Reproduce the lines of the material exactly, excluding every image.

Provided material:

○ ○ ○ ○

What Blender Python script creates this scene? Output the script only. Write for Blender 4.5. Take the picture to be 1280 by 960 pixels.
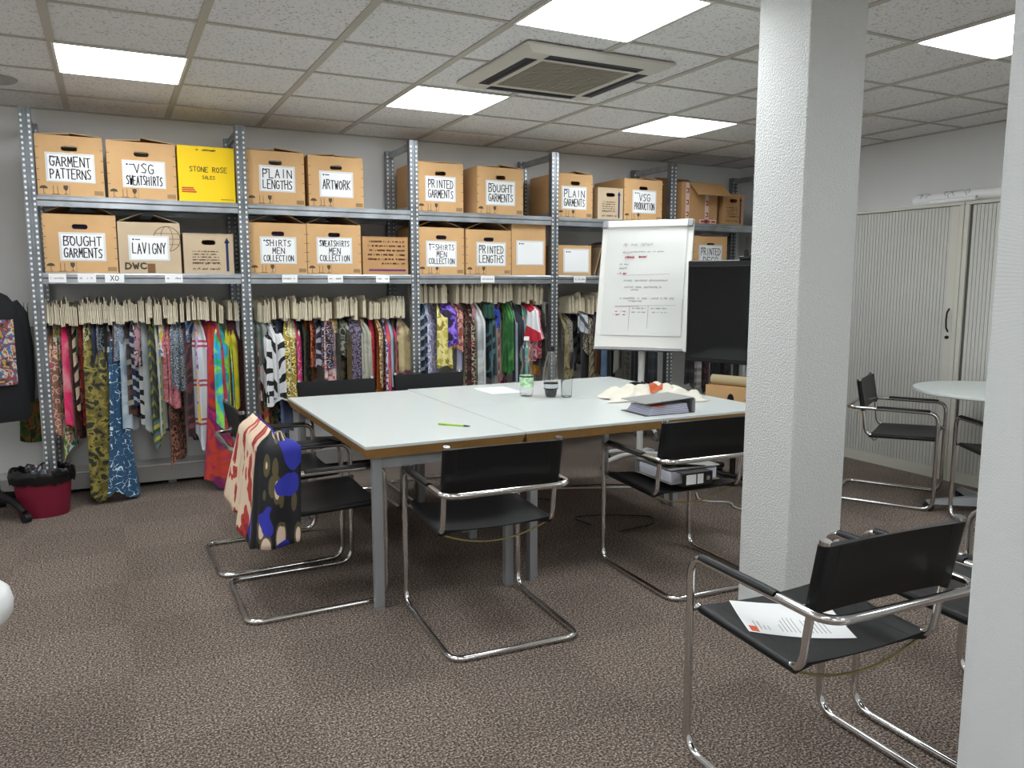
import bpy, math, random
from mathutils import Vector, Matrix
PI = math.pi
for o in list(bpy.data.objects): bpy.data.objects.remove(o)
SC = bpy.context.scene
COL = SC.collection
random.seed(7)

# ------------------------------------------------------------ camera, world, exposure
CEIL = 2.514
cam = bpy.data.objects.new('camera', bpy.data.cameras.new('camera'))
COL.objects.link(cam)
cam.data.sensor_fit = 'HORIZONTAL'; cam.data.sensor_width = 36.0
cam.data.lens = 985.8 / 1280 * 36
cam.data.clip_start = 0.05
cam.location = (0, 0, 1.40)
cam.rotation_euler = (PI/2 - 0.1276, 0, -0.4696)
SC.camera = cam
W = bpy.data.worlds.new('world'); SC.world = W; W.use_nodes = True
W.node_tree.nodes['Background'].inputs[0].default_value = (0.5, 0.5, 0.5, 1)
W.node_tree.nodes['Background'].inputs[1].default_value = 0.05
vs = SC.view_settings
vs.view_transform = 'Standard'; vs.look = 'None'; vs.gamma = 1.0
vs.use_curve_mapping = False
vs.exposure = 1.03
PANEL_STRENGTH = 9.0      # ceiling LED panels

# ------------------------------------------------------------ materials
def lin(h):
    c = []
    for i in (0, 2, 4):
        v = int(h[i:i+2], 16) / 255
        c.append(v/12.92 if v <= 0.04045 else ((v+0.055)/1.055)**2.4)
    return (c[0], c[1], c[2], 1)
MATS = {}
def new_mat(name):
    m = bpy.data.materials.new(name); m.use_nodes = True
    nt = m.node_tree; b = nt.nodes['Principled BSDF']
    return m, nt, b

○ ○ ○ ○

Solution to the exercise:
What Blender Python script creates this scene? Output the script only. Write for Blender 4.5. Take the picture to be 1280 by 960 pixels.
import bpy, math, random
from mathutils import Vector, Matrix
PI = math.pi
for o in list(bpy.data.objects): bpy.data.objects.remove(o)
SC = bpy.context.scene
COL = SC.collection
random.seed(7)

# ------------------------------------------------------------ camera, world, exposure
CEIL = 2.514
cam = bpy.data.objects.new('camera', bpy.data.cameras.new('camera'))
COL.objects.link(cam)
cam.data.sensor_fit = 'HORIZONTAL'; cam.data.sensor_width = 36.0
cam.data.lens = 985.8 / 1280 * 36
cam.data.clip_start = 0.05
cam.location = (0, 0, 1.40)
cam.rotation_euler = (PI/2 - 0.1276, 0, -0.4696)
SC.camera = cam
W = bpy.data.worlds.new('world'); SC.world = W; W.use_nodes = True
W.node_tree.nodes['Background'].inputs[0].default_value = (0.5, 0.5, 0.5, 1)
W.node_tree.nodes['Background'].inputs[1].default_value = 0.05
vs = SC.view_settings
vs.view_transform = 'Standard'; vs.look = 'None'; vs.gamma = 1.0
vs.use_curve_mapping = False
vs.exposure = 1.03
PANEL_STRENGTH = 9.0      # ceiling LED panels

# ------------------------------------------------------------ materials
def lin(h):
    c = []
    for i in (0, 2, 4):
        v = int(h[i:i+2], 16) / 255
        c.append(v/12.92 if v <= 0.04045 else ((v+0.055)/1.055)**2.4)
    return (c[0], c[1], c[2], 1)
MATS = {}
def new_mat(name):
    m = bpy.data.materials.new(name); m.use_nodes = True
    nt = m.node_tree; b = nt.nodes['Principled BSDF']
    return m, nt, b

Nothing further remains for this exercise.